_DESCRIPTION OF THE TASK_
The lines to extract run from the first line of the material below to the line containing "sin, cos, rad", both included; leave the pictures behind.

****************************************

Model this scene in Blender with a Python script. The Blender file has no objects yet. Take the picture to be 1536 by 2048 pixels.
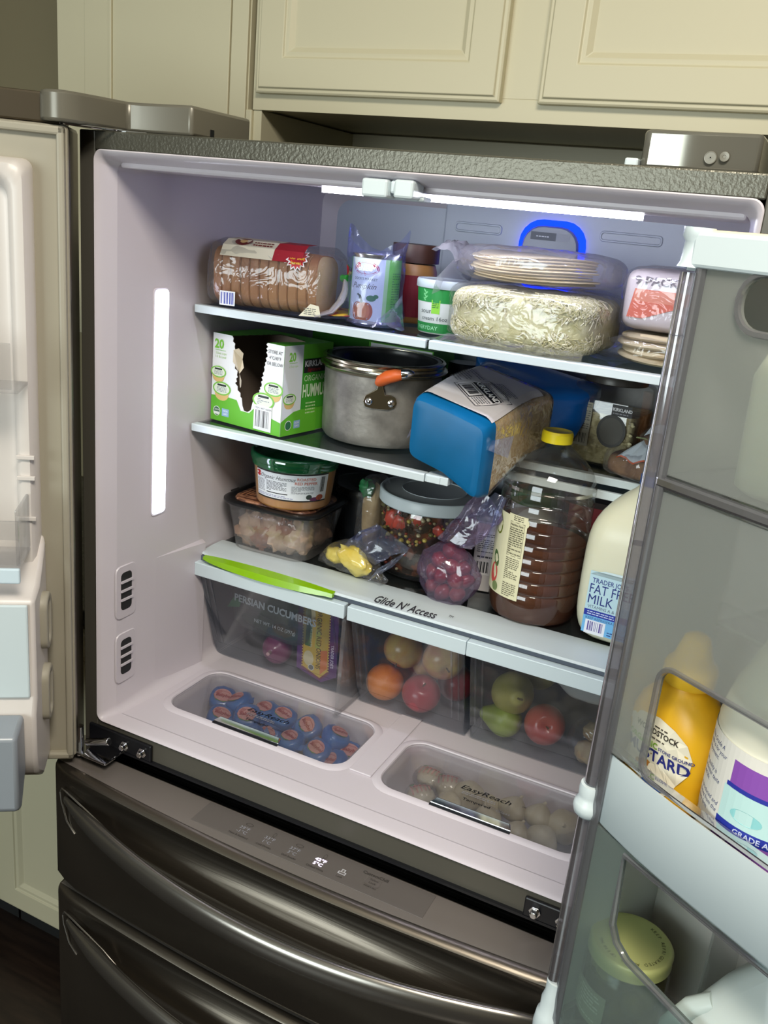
import bpy, bmesh, math, random
import numpy as np
from mathutils import Vector as V, Matrix, noise
random.seed(7)
SC = bpy.context.scene
COL = SC.collection
PI = math.pi
sin, cos, rad = math.sin, math.cos, math.radians

# ------------------------------------------------------------------ camera
CP = V((0.95868, -1.00270, 1.65562)); YAW, PITCH, ROLL, FPX = -0.4249, -0.3138, 0.09773, 1810.6
_f = V((sin(YAW)*cos(PITCH), cos(YAW)*cos(PITCH), sin(PITCH)))
_r = V((cos(YAW), -sin(YAW), 0)); _u = _r.cross(_f)
CR = _r*cos(ROLL)+_u*sin(ROLL); CU = -_r*sin(ROLL)+_u*cos(ROLL); CF = _f
cam = bpy.data.cameras.new('camera'); co = bpy.data.objects.new('camera', cam); COL.objects.link(co)
m3 = Matrix((CR, CU, -CF)).transposed()
co.matrix_world = Matrix.Translation(CP) @ m3.to_4x4()
cam.sensor_fit = 'VERTICAL'; cam.sensor_height = 36; cam.lens = FPX/2048*36
cam.clip_start = 0.02; cam.clip_end = 60
SC.camera = co
def at(px, py, ax, val):
    """real-world point seen at a photo pixel, on the plane axis=val"""
    d = CF*FPX + CR*(px-768) + CU*(1024-py)
    return CP + d*((val-CP[ax])/d[ax])

# ------------------------------------------------------------------ world, light, exposure
w = bpy.data.worlds.new('world'); SC.world = w; w.use_nodes = True
bgn = w.node_tree.nodes['Background']; bgn.inputs[0].default_value = (0.75, 0.85, 1.0, 1); bgn.inputs[1].default_value = 0.6
SC.view_settings.view_transform = 'Standard'; SC.view_settings.look = 'None'
SC.view_settings.exposure = 0.0; SC.view_settings.gamma = 1.0; SC.view_settings.use_curve_mapping = False
try:
    SC.cycles.transparent_max_bounces = 24; SC.cycles.max_bounces = 10; SC.cycles.transmission_bounces = 8
    SC.cycles.sample_clamp_indirect = 3.0; SC.cycles.caustics_refractive = True; SC.cycles.caustics_reflective = False
    SC.cycles.blur_glossy = 0.5
except Exception: pass
def area(name, loc, aim, sx, sy, power, col):
    l = bpy.data.lights.new(name, 'AREA'); l.shape = 'RECTANGLE'; l.size = sx; l.size_y = sy; l.energy = power; l.color = col
    o = bpy.data.objects.new(name, l); o.location = loc
    o.rotation_euler = (V(aim)-V(loc)).to_track_quat('-Z', 'Y').to_euler(); COL.objects.link(o); return o
area('window_daylight', (-0.35, -3.25, 1.65), (-0.1, 0, 1.35), 1.66, 1.26, 56, (0.90, 1.0, 0.98))
area('ceiling_lamp_light', (1.1, -1.0, 2.66), (1.1, -0.9, 0), 0.7, 0.7, 56, (1.0, 0.93, 0.80))

# ------------------------------------------------------------------ materials
def lin(h):
    if isinstance(h, str):
        h = h.lstrip('#'); c = [int(h[i:i+2], 16)/255 for i in (0, 2, 4)]
        return tuple(x/12.92 if x <= .04045 else ((x+.055)/1.055)**2.4 for x in c)
    return h
def nt(name):
    m = bpy.data.materials.new(name); m.use_nodes = True; t = m.node_tree; t.nodes.clear()
    return m, t, t.nodes, t.links
def out(t, sock):
    o = t.nodes.new('ShaderNodeOutputMaterial'); t.links.new(sock, o.inputs[0])
def noise_node(t, scale, detail=3, rough=.5, sc=(1, 1, 1), dist=0):
    tc = t.nodes.new('ShaderNodeTexCoord'); mp = t.nodes.new('ShaderNodeMapping'); mp.inputs['Scale'].default_value = sc
    n = t.nodes.new('ShaderNodeTexNoise'); n.inputs['Scale'].default_value = scale; n.inputs['Detail'].default_value = detail
    n.inputs['Roughness'].default_value = rough; n.inputs['Distortion'].default_value = dist
    t.links.new(tc.outputs['Object'], mp.inputs[0]); t.links.new(mp.outputs[0], n.inputs['Vector']); return n
def mat(name, col, rough=.5, metal=0, col2=None, nscale=20, nsc=(1, 1, 1), bump=0, bscale=60, bsc=(1, 1, 1), sss=0, spec=.5, coat=0, lo=.35, hi=.65, detail=3, dist=0, emis=0, aniso=0):
    m, t, N, L = nt(name); p = N.new('ShaderNodeBsdfPrincipled')
    c = lin(col); p.inputs['Base Color'].default_value = (*c, 1); p.inputs['Roughness'].default_value = rough
    p.inputs['Metallic'].default_value = metal; p.inputs['Specular IOR Level'].default_value = spec; p.inputs['Coat Weight'].default_value = coat
    if sss: p.inputs['Subsurface Weight'].default_value = sss; p.inputs['Subsurface Scale'].default_value = .02; p.inputs['Subsurface Radius'].default_value = (1, .8, .6)
    if aniso: p.inputs['Anisotropic'].default_value = aniso
    if emis: p.inputs['Emission Color'].default_value = (*c, 1); p.inputs['Emission Strength'].default_value = emis
    if col2:
        n = noise_node(t, nscale, detail, .5, nsc, dist); r = N.new('ShaderNodeValToRGB')
        r.color_ramp.elements[0].color = (*c, 1); r.color_ramp.elements[1].color = (*lin(col2), 1)
        r.color_ramp.elements[0].position = lo; r.color_ramp.elements[1].position = hi
        L.new(n.outputs['Fac'], r.inputs[0]); L.new(r.outputs[0], p.inputs['Base Color'])
    if bump:
        n = noise_node(t, bscale, 3, .5, bsc); b = N.new('ShaderNodeBump'); b.inputs['Strength'].default_value = bump; b.inputs['Distance'].default_value = .002
        L.new(n.outputs['Fac'], b.inputs['Height']); L.new(b.outputs[0], p.inputs['Normal'])
    out(t, p.outputs[0]); return m
def clear(name, tint='#ffffff', haze=.06, hazecol='#e8ecf0', gloss=.1, rough=.06, crinkle=0, cscale=30, edge=.5):
    """thin clear plastic: tinted transparency + haze + grazing reflections"""
    m, t, N, L = nt(name)
    tr = N.new('ShaderNodeBsdfTransparent'); tr.inputs[0].default_value = (*lin(tint), 1)
    df = N.new('ShaderNodeBsdfDiffuse'); df.inputs[0].default_value = (*lin(hazecol), 1)
    tl = N.new('ShaderNodeBsdfTranslucent'); tl.inputs[0].default_value = (*lin(hazecol), 1)
    md = N.new('ShaderNodeMixShader'); md.inputs[0].default_value = .4; L.new(df.outputs[0], md.inputs[1]); L.new(tl.outputs[0], md.inputs[2])
    gl = N.new('ShaderNodeBsdfGlossy'); gl.inputs[0].default_value = (.95, .97, 1, 1); gl.inputs['Roughness'].default_value = rough
    a = N.new('ShaderNodeMixShader'); a.inputs[0].default_value = haze; L.new(tr.outputs[0], a.inputs[1]); L.new(md.outputs[0], a.inputs[2])
    lw = N.new('ShaderNodeLayerWeight'); lw.inputs[0].default_value = .35
    mm = N.new('ShaderNodeMath'); mm.operation = 'MULTIPLY_ADD'; mm.inputs[1].default_value = edge; mm.inputs[2].default_value = gloss*.3
    L.new(lw.outputs['Fresnel'], mm.inputs[0])
    b = N.new('ShaderNodeMixShader'); L.new(mm.outputs[0], b.inputs[0]); L.new(a.outputs[0], b.inputs[1]); L.new(gl.outputs[0], b.inputs[2])
    if crinkle:
        n = noise_node(t, cscale, 2, .6, (1, 1, 1), 1.5); bp = N.new('ShaderNodeBump'); bp.inputs['Strength'].default_value = crinkle; bp.inputs['Distance'].default_value = .01
        L.new(n.outputs['Fac'], bp.inputs['Height'])
        for x in (gl, lw, df): L.new(bp.outputs[0], x.inputs['Normal'])
    out(t, b.outputs[0]); return m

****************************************

_OUTPUT OF THE TASK_
Model this scene in Blender with a Python script. The Blender file has no objects yet. Take the picture to be 1536 by 2048 pixels.
import bpy, bmesh, math, random
import numpy as np
from mathutils import Vector as V, Matrix, noise
random.seed(7)
SC = bpy.context.scene
COL = SC.collection
PI = math.pi
sin, cos, rad = math.sin, math.cos, math.radians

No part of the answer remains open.